Australia's Mitchell Starc celebrates after taking a wicket against England during the Ashes in January. Photo: EPA/DAVID MOIR

JOHANNESBURG - Australia won’t be caught cold ahead of the first Test in the manner India were at the start of January, the tourists having had valuable practice from a tough three-day match against South Africa A in Benoni.

Unlike the Indians, who chose a form of fancy squad training before the New Year’s Test, the Australians insisted on playing a proper match, that carried first-class status and one that became very competitive on the last day as they chased down 140 for the loss of five wickets.

Mitchell Starc, who bowled 29 overs across the three days, picking up five wickets and batting for nearly an hour in Australia’s first innings, said his teammates would “take heaps out of,” their five-wicket win.

For Starc and the other Australian seam bowlers, who hadn’t played cricket for three weeks, it provided the best run around they could have asked for. While for the batsmen, particularly opener Cameron Bancroft who struggled in the Ashes, the chance to get accustomed to what was a tricky surface at Willowmoore Park, which may well be replicated during the four-Test series, given the nature of Test pitches prepared in SA recently, was crucial.

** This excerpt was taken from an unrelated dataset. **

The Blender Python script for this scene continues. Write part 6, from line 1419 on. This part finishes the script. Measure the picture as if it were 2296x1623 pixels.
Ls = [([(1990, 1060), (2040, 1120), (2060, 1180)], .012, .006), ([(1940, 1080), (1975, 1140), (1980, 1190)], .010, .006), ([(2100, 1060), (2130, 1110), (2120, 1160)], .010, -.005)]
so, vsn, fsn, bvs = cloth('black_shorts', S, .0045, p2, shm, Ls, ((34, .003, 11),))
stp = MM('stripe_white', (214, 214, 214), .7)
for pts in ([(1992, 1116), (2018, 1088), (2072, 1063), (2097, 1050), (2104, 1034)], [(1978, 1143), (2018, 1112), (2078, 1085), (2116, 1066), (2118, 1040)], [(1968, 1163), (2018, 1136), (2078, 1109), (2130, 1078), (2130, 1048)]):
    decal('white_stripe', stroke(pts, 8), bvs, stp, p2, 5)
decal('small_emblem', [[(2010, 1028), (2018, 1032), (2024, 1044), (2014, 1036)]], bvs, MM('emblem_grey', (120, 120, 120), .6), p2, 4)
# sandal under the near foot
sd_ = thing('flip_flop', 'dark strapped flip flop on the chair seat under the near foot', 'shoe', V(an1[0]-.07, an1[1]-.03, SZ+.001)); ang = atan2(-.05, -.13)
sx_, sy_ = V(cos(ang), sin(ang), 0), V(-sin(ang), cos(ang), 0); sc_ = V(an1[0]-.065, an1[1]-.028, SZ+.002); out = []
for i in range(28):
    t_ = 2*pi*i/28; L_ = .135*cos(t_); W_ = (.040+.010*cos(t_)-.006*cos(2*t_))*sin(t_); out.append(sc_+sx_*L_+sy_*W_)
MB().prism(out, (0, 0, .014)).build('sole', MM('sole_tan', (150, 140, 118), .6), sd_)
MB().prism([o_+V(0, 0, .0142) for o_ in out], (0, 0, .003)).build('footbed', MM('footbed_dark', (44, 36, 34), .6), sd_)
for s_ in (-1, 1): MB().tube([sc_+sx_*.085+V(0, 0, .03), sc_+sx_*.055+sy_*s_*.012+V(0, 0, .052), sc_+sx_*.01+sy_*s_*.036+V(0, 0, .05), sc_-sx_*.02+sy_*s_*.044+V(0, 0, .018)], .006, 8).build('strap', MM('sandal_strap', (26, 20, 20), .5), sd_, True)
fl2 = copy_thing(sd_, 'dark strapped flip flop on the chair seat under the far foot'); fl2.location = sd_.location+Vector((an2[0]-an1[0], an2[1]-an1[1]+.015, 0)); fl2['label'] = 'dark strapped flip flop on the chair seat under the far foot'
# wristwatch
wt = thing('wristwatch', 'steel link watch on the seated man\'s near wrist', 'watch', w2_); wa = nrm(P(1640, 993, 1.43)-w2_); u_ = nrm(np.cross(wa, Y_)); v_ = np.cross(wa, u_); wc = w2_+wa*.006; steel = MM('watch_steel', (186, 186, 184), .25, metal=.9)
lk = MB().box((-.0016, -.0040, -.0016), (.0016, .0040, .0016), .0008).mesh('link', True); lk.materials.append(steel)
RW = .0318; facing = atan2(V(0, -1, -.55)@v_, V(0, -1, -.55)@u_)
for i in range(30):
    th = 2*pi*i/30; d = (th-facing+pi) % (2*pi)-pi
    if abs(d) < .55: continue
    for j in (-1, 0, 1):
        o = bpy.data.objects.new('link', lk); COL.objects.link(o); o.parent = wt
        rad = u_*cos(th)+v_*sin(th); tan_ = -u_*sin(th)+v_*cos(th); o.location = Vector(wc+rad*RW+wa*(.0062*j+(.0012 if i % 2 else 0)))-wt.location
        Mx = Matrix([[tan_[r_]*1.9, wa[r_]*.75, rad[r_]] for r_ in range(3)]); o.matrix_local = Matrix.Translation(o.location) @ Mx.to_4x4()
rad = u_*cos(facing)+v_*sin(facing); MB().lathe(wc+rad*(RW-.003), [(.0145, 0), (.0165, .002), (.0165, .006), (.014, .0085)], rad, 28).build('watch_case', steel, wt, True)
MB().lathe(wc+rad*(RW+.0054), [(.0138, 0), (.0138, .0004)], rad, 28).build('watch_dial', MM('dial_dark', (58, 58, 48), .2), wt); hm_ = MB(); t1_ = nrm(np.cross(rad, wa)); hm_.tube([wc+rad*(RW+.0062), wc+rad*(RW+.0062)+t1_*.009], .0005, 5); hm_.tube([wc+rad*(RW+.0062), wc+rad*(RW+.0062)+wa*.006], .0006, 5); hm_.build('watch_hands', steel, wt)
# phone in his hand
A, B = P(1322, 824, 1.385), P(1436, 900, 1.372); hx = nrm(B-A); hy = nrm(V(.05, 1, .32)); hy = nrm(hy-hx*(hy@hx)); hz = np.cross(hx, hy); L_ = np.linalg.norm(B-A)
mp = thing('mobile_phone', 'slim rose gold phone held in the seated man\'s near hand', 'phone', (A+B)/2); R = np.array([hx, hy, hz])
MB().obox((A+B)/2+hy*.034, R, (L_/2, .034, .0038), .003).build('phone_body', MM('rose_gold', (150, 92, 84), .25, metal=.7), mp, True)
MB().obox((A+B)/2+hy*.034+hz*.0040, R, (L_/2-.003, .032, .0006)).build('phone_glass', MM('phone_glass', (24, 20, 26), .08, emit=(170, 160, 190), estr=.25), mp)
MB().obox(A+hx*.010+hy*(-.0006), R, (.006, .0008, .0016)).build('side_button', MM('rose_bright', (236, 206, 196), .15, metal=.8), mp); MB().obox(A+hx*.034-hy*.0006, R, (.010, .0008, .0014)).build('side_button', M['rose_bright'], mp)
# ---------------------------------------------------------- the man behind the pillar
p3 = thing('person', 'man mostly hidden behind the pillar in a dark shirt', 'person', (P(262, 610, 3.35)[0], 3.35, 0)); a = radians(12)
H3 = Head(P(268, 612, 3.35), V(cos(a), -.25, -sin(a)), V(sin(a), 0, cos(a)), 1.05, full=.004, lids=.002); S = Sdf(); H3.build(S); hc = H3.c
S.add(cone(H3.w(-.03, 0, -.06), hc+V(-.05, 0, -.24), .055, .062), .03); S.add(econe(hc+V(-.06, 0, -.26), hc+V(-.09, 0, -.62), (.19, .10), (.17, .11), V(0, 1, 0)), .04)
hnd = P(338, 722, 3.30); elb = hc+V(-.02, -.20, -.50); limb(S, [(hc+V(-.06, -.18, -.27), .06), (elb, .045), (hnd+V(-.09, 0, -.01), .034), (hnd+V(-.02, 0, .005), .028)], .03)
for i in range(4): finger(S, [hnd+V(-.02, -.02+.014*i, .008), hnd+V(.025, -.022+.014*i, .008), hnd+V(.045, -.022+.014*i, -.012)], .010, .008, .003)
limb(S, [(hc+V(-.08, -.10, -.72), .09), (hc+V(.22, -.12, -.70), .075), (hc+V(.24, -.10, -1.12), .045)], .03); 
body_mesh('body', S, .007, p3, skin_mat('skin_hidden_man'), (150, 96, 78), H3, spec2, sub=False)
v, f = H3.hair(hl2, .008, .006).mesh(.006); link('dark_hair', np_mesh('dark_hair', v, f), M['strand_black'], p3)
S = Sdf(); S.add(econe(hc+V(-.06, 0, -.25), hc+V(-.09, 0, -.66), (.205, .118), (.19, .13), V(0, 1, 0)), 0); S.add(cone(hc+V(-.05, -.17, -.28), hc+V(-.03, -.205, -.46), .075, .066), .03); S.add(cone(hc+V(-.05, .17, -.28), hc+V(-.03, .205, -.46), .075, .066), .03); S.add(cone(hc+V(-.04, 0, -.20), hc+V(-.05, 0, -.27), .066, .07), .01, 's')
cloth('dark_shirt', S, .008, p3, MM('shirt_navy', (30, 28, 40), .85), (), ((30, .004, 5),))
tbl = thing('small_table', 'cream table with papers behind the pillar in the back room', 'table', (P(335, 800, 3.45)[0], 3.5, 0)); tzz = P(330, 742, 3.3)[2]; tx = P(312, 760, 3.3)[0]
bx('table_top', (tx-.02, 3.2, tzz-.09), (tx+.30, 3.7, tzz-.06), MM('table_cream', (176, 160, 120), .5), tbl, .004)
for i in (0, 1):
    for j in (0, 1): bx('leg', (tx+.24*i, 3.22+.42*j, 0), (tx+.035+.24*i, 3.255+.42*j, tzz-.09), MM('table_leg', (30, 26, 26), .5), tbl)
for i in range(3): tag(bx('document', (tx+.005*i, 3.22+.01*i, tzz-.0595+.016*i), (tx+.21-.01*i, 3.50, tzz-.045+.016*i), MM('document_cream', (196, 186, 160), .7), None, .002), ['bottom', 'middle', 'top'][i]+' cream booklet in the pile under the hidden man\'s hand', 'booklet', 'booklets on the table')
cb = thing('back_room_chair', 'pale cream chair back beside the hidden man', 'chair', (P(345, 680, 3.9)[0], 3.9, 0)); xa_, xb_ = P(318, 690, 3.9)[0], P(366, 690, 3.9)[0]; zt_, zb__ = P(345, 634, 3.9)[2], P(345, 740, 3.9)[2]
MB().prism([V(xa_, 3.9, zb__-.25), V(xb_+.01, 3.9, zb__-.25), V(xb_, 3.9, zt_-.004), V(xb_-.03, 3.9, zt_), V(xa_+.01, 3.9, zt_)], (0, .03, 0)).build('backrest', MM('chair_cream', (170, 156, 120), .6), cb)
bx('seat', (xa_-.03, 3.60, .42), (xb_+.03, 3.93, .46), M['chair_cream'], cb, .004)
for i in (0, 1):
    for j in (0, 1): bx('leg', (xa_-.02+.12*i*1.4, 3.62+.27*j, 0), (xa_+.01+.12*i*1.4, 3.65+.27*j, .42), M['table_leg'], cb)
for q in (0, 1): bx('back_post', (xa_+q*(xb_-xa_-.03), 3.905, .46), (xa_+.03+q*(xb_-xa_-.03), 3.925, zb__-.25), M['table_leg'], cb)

“The ball probably does a lot more for longer here than it does back home,” Starc said about bowling in SA.

There was certainly plenty of swing on offer - something that encouraged all the Australian quicks, though they admitted once the ball got soft a more disciplined approach was needed.

The pitches will be a major talking point again, but it may be detrimental to the home team’s chances if they were to ask for surfaces as lively as those prepared for the first and third Tests against the Indians.

For all the complaints that emanated from the SA camp during the Centurion Test against India, it is probably on that kind of surface that the home team will stand the best chance of defeating Steve Smith’s team.

Viewers may want a series where the high-quality quick bowlers on both sides get the ball flying past batsmen’s noses, but the home team’s tactics for defeating this Australian team, may depend on them adopting a more subtle approach.

Both teams' batting has not been in the best of shape this summer, with the Australians too reliant on Smith against the English, while all the South Africans lacked consistency.

The Australians made their way to Durban on Sunday, content with their exploits in Benoni, but aware there’s a lot they need to work on ahead of day one on Thursday.

“I think there’s always a couple of series a year where the whole cricketing world turns to and it feels like this series is going to be one,” said Cummins.

“I feel like we play a similar brand of cricket, both try and be quite aggressive and brave and take the game on.

"And both teams have some fast bowlers that want to bowl fast and intimidate the batsmen. I think it’s going to be a great series.”